Aim
Compile every line that includes the word "high".

Provided data
·····
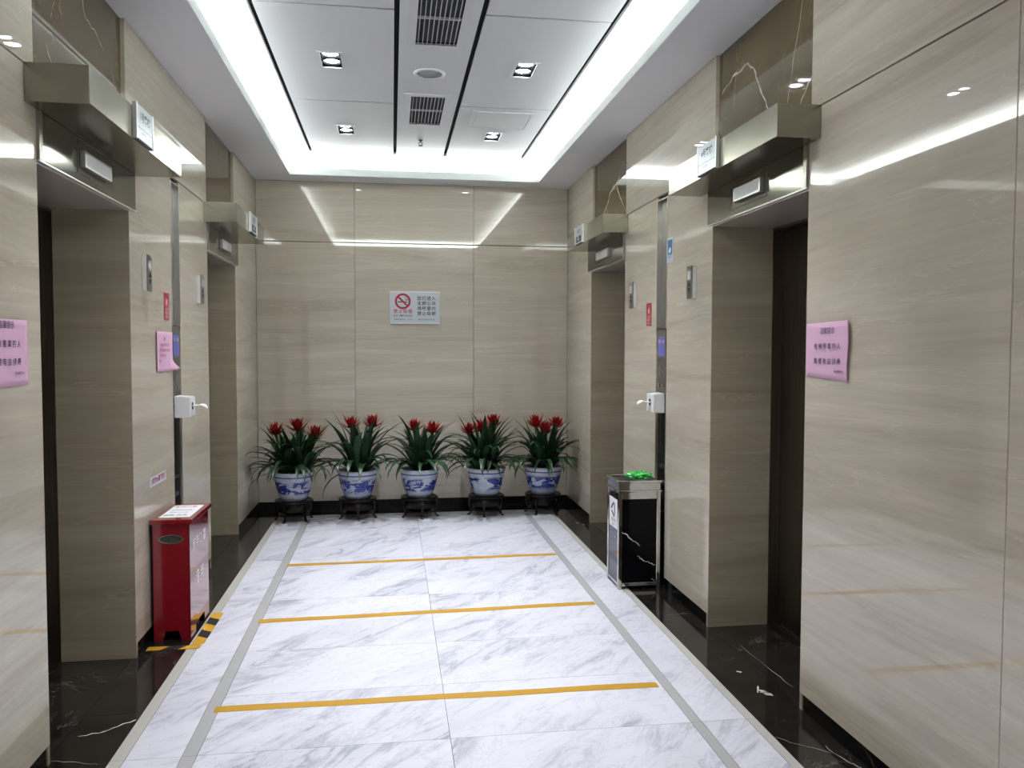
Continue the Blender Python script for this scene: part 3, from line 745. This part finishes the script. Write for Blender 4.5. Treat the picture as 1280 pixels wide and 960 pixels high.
# ------------------------------------------------------------------ notices and stickers
def paper(s, y0, y1, z0, z1, curl, label, mat=PINK):
    """sheet stuck on a side wall; curl(u, v) -> lift from the wall, u along y, v along z"""
    X = XL if s == 'L' else XR; k = 1 if s == 'L' else -1
    mb = MB(); nu, nv = 14, 10; g = []
    for j in range(nv + 1):
        g.append([])
        for i in range(nu + 1):
            u, v = i / nu, j / nv; l, du, dv = curl(u, v)
            g[-1].append(mb.bm.verts.new((X + k * (0.0025 + l), y0 + (y1 - y0) * u + du, z0 + (z1 - z0) * v + dv)))
    for a, b in zip(g, g[1:]):
        for i in range(nu): mb.bm.faces.new((a[i], a[i + 1], b[i + 1], b[i]))
    solid(mb, 0.0006)
    o = mb.obj('paper_notice', mat, smooth=True)
    return tag(o, label, 'notice', 'pink paper notices')
def flat(u, v): return (0.0, 0, 0)
def curlR(u, v):   # near edge (u=0) lifts from the wall
    e = max(0, 1 - u / 0.18) ** 2; return (0.010 * e * (0.5 + 0.7 * v), 0.004 * math.sin(v * 7) * e + 0.010 * e * (1 - v), -0.012 * (1 - u) * (1 - v) + 0.006 * (1 - u) * v)
n1 = paper('R', 2.695, 3.008, 1.343, 1.548, curlR, 'large pink paper notice on the near right wall with a lifting edge')
def curlL(u, v): return (0.003 * math.sin(u * 3) * v, 0, 0.004 * (u - 0.5))
n2 = paper('L', 2.565, 2.868, 1.326, 1.536, curlL, 'large pink paper notice cut by the left edge of the view')
def curlM(u, v):
    e = max(0, (u - 0.75) / 0.25) * max(0, 1 - v / 0.25); return (0.035 * e + 0.004 * max(0, 1 - u / 0.2), 0.02 * e, 0.012 * e)
n3 = paper('L', 4.34, 4.648, 1.322, 1.532, curlM, 'pink paper notice on the left wall beside the tissue box with a curled corner')
for s, n, ym in (('R', n1, 2.85), ('L', n2, 2.717)):
    X = (XR - 0.0062) if s == 'R' else (XL + 0.0062); xd, nr = AX[s]; o_ = xd.y
    text('温馨提示', 0.026, (X, ym, 1.517), xd, nr, NAVYINK, n, squeeze=1.0)
    text('电梯限乘四人', 0.025, (X, ym, 1.458), xd, nr, NAVYINK, n, spacing=1.62, bold=0.01)
    text('爬楼有益健康', 0.025, (X, ym, 1.402), xd, nr, NAVYINK, n, spacing=1.62, bold=0.01)
    text('物业服务中心', 0.011, (X, ym + o_ * 0.085, 1.366), xd, nr, NAVYINK, n, bold=0.01)
xd, nr = AX['L']; X = XL + 0.0045
text('通知', 0.020, (X, 4.49, 1.492), xd, nr, MAGINK, n3)
for zz, s_t, dy in ((1.462, '电梯内请佩戴口罩', 0), (1.434, '减少交谈保持安全距离', 0), (1.406, '感谢您的配合', -0.03), (1.378, '谢谢', -0.09)):
    text(s_t, 0.018, (X, 4.49 + dy, zz), xd, nr, MAGINK, n3, squeeze=1.1)
text('物业', 0.016, (X, 4.58, 1.355), xd, nr, MAGINK, n3)

def red_sticker(s, y0, y1, label):
    X = XL if s == 'L' else XR; k = 1 if s == 'L' else -1; xd, nr = AX[s]
    ym = (y0 + y1) / 2
    o = MB().box(X + k * 0.0003, X + k * 0.0014, y0, y1, 1.592, 1.738).obj('red_sticker', REDST)
    tag(o, label, 'sticker', 'small red wall stickers'); xx = X + k * 0.0014
    MB().prism([(xx, ym - 0.012, 1.672), (xx, ym + 0.010, 1.672), (xx, ym + 0.016, 1.706), (xx, ym, 1.698), (xx, ym - 0.006, 1.714)], (k * 0.0004, 0, 0)).obj('pictogram', PALEINK, o)
    text('小心夹手', 0.020, (xx, ym, 1.650), xd, nr, PALEINK, o, squeeze=0.8)
    text('请勿扶门', 0.020, (xx, ym, 1.630), xd, nr, PALEINK, o, squeeze=0.8)
    text('注意安全', 0.016, (xx, ym, 1.609), xd, nr, PALEINK, o, squeeze=0.8)
red_sticker('L', 4.500, 4.598, 'small upright red sticker on the left wall above the pink notice')
red_sticker('R', 4.960, 5.062, 'small upright red sticker on the right wall beside the steel channel')
bs = MB().box(XR - 0.0014, XR - 0.0003, 4.578, 4.672, 1.955, 2.098).obj('blue_sticker', PBLUE)
tag(bs, 'small blue and white sticker high on the right wall above the call unit', 'sticker'); xd, nr = AX['R']
quad_on(MB(), (XR - 0.0014, 4.625, 2.044), xd, nr, 0.072, 0.088).obj('blue_field', BLUEST, bs)
MB().prism([(XR - 0.0021, 4.645, 2.012), (XR - 0.0021, 4.610, 2.014), (XR - 0.0021, 4.607, 2.036), (XR - 0.0021, 4.622, 2.044), (XR - 0.0021, 4.642, 2.030)], (-0.0004, 0, 0)).obj('hand_pictogram', WHITEINK, bs)
text('勤洗手', 0.022, (XR - 0.0014, 4.625, 1.986), xd, nr, NAVYINK, bs); text('讲卫生', 0.013, (XR - 0.0014, 4.625, 1.968), xd, nr, NAVYINK, bs)
# slanted strip sticker, left wall
ws_ = MB().box(XL + 0.0003, XL + 0.0014, 4.205, 4.495, 0.756, 0.805).obj('white_sticker', SIGNW)
tag(ws_, 'narrow white sticker with magenta lettering low on the left wall above the red bin', 'sticker'); xd, nr = AX['L']
text('!', 0.044, (XL + 0.0014, 4.222, 0.780), xd, nr, NAVYINK, ws_, bold=0.02)
text('请勿倚靠', 0.036, (XL + 0.0014, 4.305, 0.781), xd, nr, MAGINK, ws_, bold=0.015)
text('严禁扒门', 0.036, (XL + 0.0014, 4.43, 0.781), xd, nr, MAGINK, ws_, squeeze=0.9, bold=0.015)

# no smoking sign on the back wall
ns = thing('no_smoking_sign', (0.207, YB, 1.666), 'silver no smoking sign with red ring on the back wall', 'sign')
MB().box(-0.020, 0.434, YB - 0.012, YB, 1.667, 1.962, 0.002).obj('plate', PLATE, ns)
yf = YB - 0.012
MB().box(-0.020, 0.434, yf - 0.003, yf, 1.951, 1.962, 0.001).obj('top_rail', SATIN, ns); MB().box(-0.020, 0.434, yf - 0.003, yf, 1.667, 1.677, 0.001).obj('bottom_rail', SATIN, ns)
xd, nr = AX['B']; cc = Vector((0.098, yf, 1.871))
mb = MB(); ring_on(mb, cc, xd, nr, 0.053, 0.071, 0.0012, 40)
a = -PI / 4; dv = Vector((math.cos(a), 0, math.sin(a)))
quad_on(mb, cc + Vector((0, -0.0008, 0)), dv, nr, 0.118, 0.016, 0.0006)
mb.obj('red_ring', REDINK, ns)
mb = MB(); quad_on(mb, cc + Vector((-0.005, 0, -0.006)), xd, nr, 0.080, 0.009); quad_on(mb, cc + Vector((0.044, 0, -0.006)), xd, nr, 0.006, 0.009); mb.obj('cigarette', INK, ns)
mb = MB()
for ox, oz in ((0.0, 0.0), (0.016, 0.003)):
    ring_on(mb, cc + Vector((0.018 + ox, 0, 0.022 + oz)), xd, nr, 0.011, 0.014, 0.0007, 10, -0.5 * PI, 0.6 * PI); ring_on(mb, cc + Vector((0.030 + ox * 0.6, 0, 0.006 + oz)), xd, nr, 0.008, 0.011, 0.0007, 8, 0, PI)
mb.obj('smoke', INK, ns)
text('禁止吸烟', 0.040, (0.098, yf, 1.779), xd, nr, REDINK, ns, spacing=1.2, bold=0.012)
text('NO SMOKING', 0.024, (0.098, yf, 1.741), xd, nr, NAVYINK, ns, spacing=1.15, bold=0.012)
text('举报投诉电话：12320', 0.016, (0.098, yf, 1.707), xd, nr, NAVYINK, ns, spacing=1.1)
for zz, s_t in ((1.897, '您已进入'), (1.852, '无烟公共'), (1.806, '场所室内'), (1.760, '禁止吸烟')):
    text(s_t, 0.040, (0.311, yf, zz), xd, nr, INK, ns, spacing=1.15, bold=0.014)
text('爱国卫生运动委员会', 0.016, (0.311, yf, 1.707), xd, nr, NAVYINK, ns, spacing=1.1)

# ------------------------------------------------------------------ tapes on the floor
def tape(xa, ya, xb_, yb, w, label):
    n = 14; mb = MB(); T = []
    for i in range(n + 1):
        u = i / n; x = xa + (xb_ - xa) * u; y = ya + (yb - ya) * u + 0.0025 * math.sin(u * 17 + xa * 9)
        ww = w / 2 * (1 + 0.05 * math.sin(u * 23)); T.append((mb.bm.verts.new((x, y - ww, 0.001)), mb.bm.verts.new((x, y + ww, 0.001))))
    for a, b in zip(T, T[1:]): mb.bm.faces.new((a[0], b[0], b[1], a[1]))
    solid(mb, 0.0008)
    tag(mb.obj('floor_tape', YELLOW), label, 'tape', 'yellow floor tapes')
tape(-0.710, 3.338, 1.128, 3.326, 0.054, 'yellow tape strip across the marble floor, nearest the camera')
tape(-0.706, 4.400, 1.136, 4.462, 0.058, 'yellow tape strip across the marble floor, middle one of three')
tape(-0.700, 5.525, 1.136, 5.575, 0.058, 'yellow tape strip across the marble floor, farthest, nearest the pots')
def hazard(p0, p1, w, n, label):
    p0, p1 = Vector(p0), Vector(p1); d = (p1 - p0); L = d.length; d.normalize(); q = Vector((-d.y, d.x, 0))
    root = thing('hazard_tape', tuple((p0 + p1) / 2), label, 'tape')
    st = L / n; z = Vector((0, 0, 0.0012)); sk = w * 0.7
    for i in range(n):
        def cl(t_): return min(max(t_, 0), L)
        a0, a1 = i * st, (i + 1) * st
        pts = [p0 + d * cl(a0 - sk / 2) - q * w / 2, p0 + d * cl(a1 - sk / 2) - q * w / 2, p0 + d * cl(a1 + sk / 2) + q * w / 2, p0 + d * cl(a0 + sk / 2) + q * w / 2]
        if i == 0: pts[0] = p0 - q * w / 2; pts[3] = p0 + d * cl(a0 + sk / 2) + q * w / 2; pts.append(p0 + q * w / 2)
        if i == n - 1: pts = [p0 + d * cl(a0 - sk / 2) - q * w / 2, p1 - q * w / 2, p1 + q * w / 2, p0 + d * cl(a0 + sk / 2) + q * w / 2]
        MB().prism([p + z for p in pts], (0, 0, 0.0006)).obj('yellow_stripe' if i % 2 == 0 else 'black_stripe', YELLH if i % 2 == 0 else BLACKH, root)
hazard((-0.945, 4.575, 0), (-0.945, 4.10, 0), 0.058, 5, 'yellow and black hazard tape on the floor beside the red bin')
hazard((-0.925, 4.065, 0), (-1.170, 4.065, 0), 0.050, 3, 'yellow and black hazard tape on the floor in front of the red bin')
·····
Reply to the task
Continue the Blender Python script for this scene: part 3, from line 745. This part finishes the script. Write for Blender 4.5. Treat the picture as 1280 pixels wide and 960 pixels high.
tag(bs, 'small blue and white sticker high on the right wall above the call unit', 'sticker'); xd, nr = AX['R']